Without the images, write out the whole listing exactly.

══════════

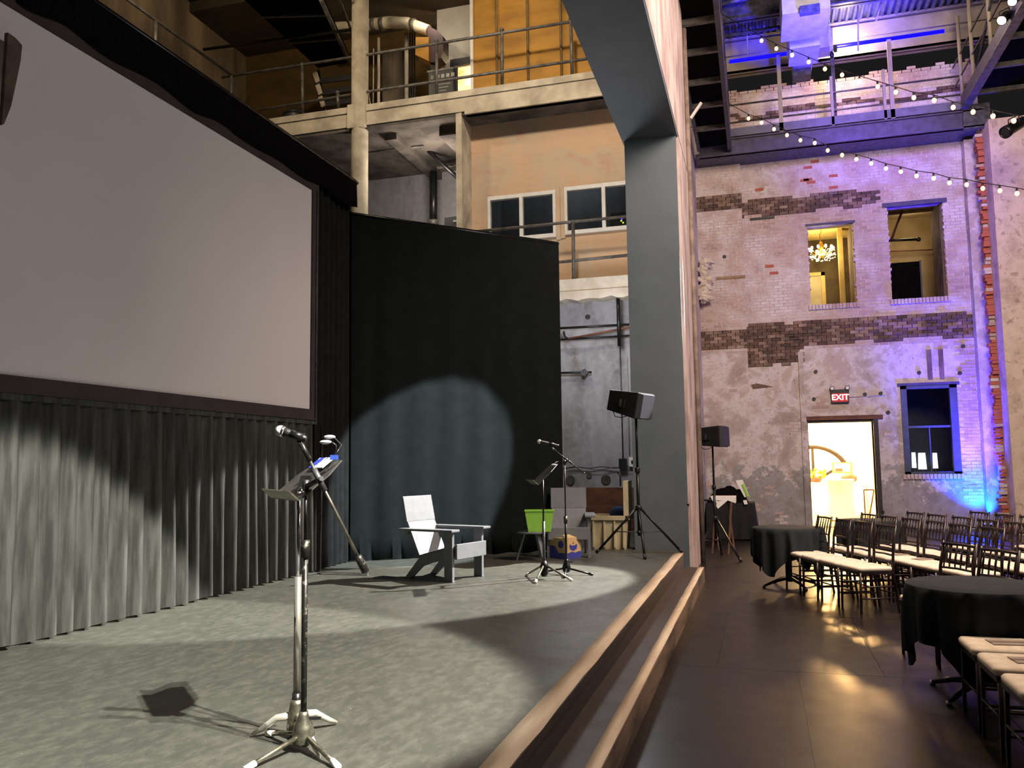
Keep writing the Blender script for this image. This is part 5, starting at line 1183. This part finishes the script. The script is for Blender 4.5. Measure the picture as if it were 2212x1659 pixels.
# spotlights in view
def lantern(label, c, tgt, r, L, lens):
    c = Vector(c); d = (Vector(tgt)-c).normalized(); q = d.to_track_quat('Z', 'Y').to_matrix(); t = thing('stage_lantern', label, 'spotlight', c)
    mb().lathe([(r*.7, -L), (r*.9, -L*.8), (r*.9, -L*.2), (r, -L*.15), (r, 0), (r*.86, 0), (r*.86, -.03)], 18, c, q).build('body', M_black, t)
    mb().lathe([(r*.84, -.03), (r*.84, -.02)], 18, c, q).build('lens', lens, t)
    s_ = q@Vector((1, 0, 0)); m_ = c-d*L*.5
    mb().tube([m_+s_*r, m_+s_*r+Vector((0, 0, r*1.6)), m_-s_*r+Vector((0, 0, r*1.6)), m_-s_*r], .012, 6).build('yoke', M_black, t); return t
lantern('glaring spotlight on the upper right walkway edge', SPOT_B, (-3.0, 8.5, .6), .09, .3, M_lens)
lantern('second glaring spotlight cut by the upper frame edge', at_x(2186, 4, 4.5), (-3.0, 4.5, .6), .08, .28, M_lens)
c = at_y(2170, 287, 17.5); lantern('black unlit cylinder spotlight right of the string lights', c, c+Vector((-.5, -.3, -.35)), .12, .55, M_blackp)
# string lights
def light_string(label, pix, ya, yb, ends):
    n = len(pix); P = [at_y(px, py, ya+(yb-ya)*i/(n-1)) for i, (px, py) in enumerate(pix)]
    t = thing('light_string', label, 'string lights', P[0]); wp = []
    for i, p in enumerate([at_y(*ends[0], ya+.3)]+P+[at_y(*ends[1], yb-.3)]): wp.append(p+Vector((0, 0, .10)))
    mb().tube(wp, .008, 5).build('cable', M_blackp, t)
    for p in P:
        so = mb().lathe([(.018, .04), (.02, .06), (.016, .10)], 8, p).build('socket', M_blackp, t)
        mb().ball(p, .037, 10, 8, (1, 1, 1.15)).build('bulb', M_bulb, t)
    return P
PA = light_string('upper string of warm bulbs crossing the hall to the upper right', [(1645, 88), (1677, 105), (1711, 119), (1747, 134), (1782, 149), (1819, 162), (1857, 175), (1896, 187), (1935, 199), (1974, 211), (2018, 217), (2059, 232), (2102, 242), (2145, 251), (2190, 261)], 17.5, 14.6, ((1560, 40), (2260, 275)))
PB = light_string('lower string of warm bulbs in front of the brick wall', [(1617, 256), (1645, 265), (1672, 279), (1700, 292), (1729, 303), (1760, 309), (1788, 325), (1819, 335), (1850, 344), (1882, 353), (1914, 364), (1946, 371), (1980, 380), (2017, 385), (2051, 395), (2088, 399), (2123, 407), (2160, 412), (2197, 418)], 19.2, 16.2, ((1560, 225), (2260, 430)))
# pipes and small fixtures on the wall
t = thing('uplight', 'blue-lit uplight standing in the corner of the brick wall', 'lamp', (4.8, 20.85, 0))
mb().box(4.7, 20.78, 0, 4.9, 20.95, .15).build('housing', M_blackp, t); mb().cbox((4.8, 20.87, .155), (.16, .1, .012)).build('lens', emis('blue_lens', '#1030ff', 6), t)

══════════

▶ [Exercise response]:
Keep writing the Blender script for this image. This is part 5, starting at line 1183. This part finishes the script. The script is for Blender 4.5. Measure the picture as if it were 2212x1659 pixels.
# spotlights in view
def lantern(label, c, tgt, r, L, lens):
    c = Vector(c); d = (Vector(tgt)-c).normalized(); q = d.to_track_quat('Z', 'Y').to_matrix(); t = thing('stage_lantern', label, 'spotlight', c)
    mb().lathe([(r*.7, -L), (r*.9, -L*.8), (r*.9, -L*.2), (r, -L*.15), (r, 0), (r*.86, 0), (r*.86, -.03)], 18, c, q).build('body', M_black, t)
    mb().lathe([(r*.84, -.03), (r*.84, -.02)], 18, c, q).build('lens', lens, t)
    s_ = q@Vector((1, 0, 0)); m_ = c-d*L*.5
    mb().tube([m_+s_*r, m_+s_*r+Vector((0, 0, r*1.6)), m_-s_*r+Vector((0, 0, r*1.6)), m_-s_*r], .012, 6).build('yoke', M_black, t); return t
lantern('glaring spotlight on the upper right walkway edge', SPOT_B, (-3.0, 8.5, .6), .09, .3, M_lens)
lantern('second glaring spotlight cut by the upper frame edge', at_x(2186, 4, 4.5), (-3.0, 4.5, .6), .08, .28, M_lens)
c = at_y(2170, 287, 17.5); lantern('black unlit cylinder spotlight right of the string lights', c, c+Vector((-.5, -.3, -.35)), .12, .55, M_blackp)
# string lights
def light_string(label, pix, ya, yb, ends):
    n = len(pix); P = [at_y(px, py, ya+(yb-ya)*i/(n-1)) for i, (px, py) in enumerate(pix)]
    t = thing('light_string', label, 'string lights', P[0]); wp = []
    for i, p in enumerate([at_y(*ends[0], ya+.3)]+P+[at_y(*ends[1], yb-.3)]): wp.append(p+Vector((0, 0, .10)))
    mb().tube(wp, .008, 5).build('cable', M_blackp, t)
    for p in P:
        so = mb().lathe([(.018, .04), (.02, .06), (.016, .10)], 8, p).build('socket', M_blackp, t)
        mb().ball(p, .037, 10, 8, (1, 1, 1.15)).build('bulb', M_bulb, t)
    return P
PA = light_string('upper string of warm bulbs crossing the hall to the upper right', [(1645, 88), (1677, 105), (1711, 119), (1747, 134), (1782, 149), (1819, 162), (1857, 175), (1896, 187), (1935, 199), (1974, 211), (2018, 217), (2059, 232), (2102, 242), (2145, 251), (2190, 261)], 17.5, 14.6, ((1560, 40), (2260, 275)))
PB = light_string('lower string of warm bulbs in front of the brick wall', [(1617, 256), (1645, 265), (1672, 279), (1700, 292), (1729, 303), (1760, 309), (1788, 325), (1819, 335), (1850, 344), (1882, 353), (1914, 364), (1946, 371), (1980, 380), (2017, 385), (2051, 395), (2088, 399), (2123, 407), (2160, 412), (2197, 418)], 19.2, 16.2, ((1560, 225), (2260, 430)))
# pipes and small fixtures on the wall
t = thing('uplight', 'blue-lit uplight standing in the corner of the brick wall', 'lamp', (4.8, 20.85, 0))
mb().box(4.7, 20.78, 0, 4.9, 20.95, .15).build('housing', M_blackp, t); mb().cbox((4.8, 20.87, .155), (.16, .1, .012)).build('lens', emis('blue_lens', '#1030ff', 6), t)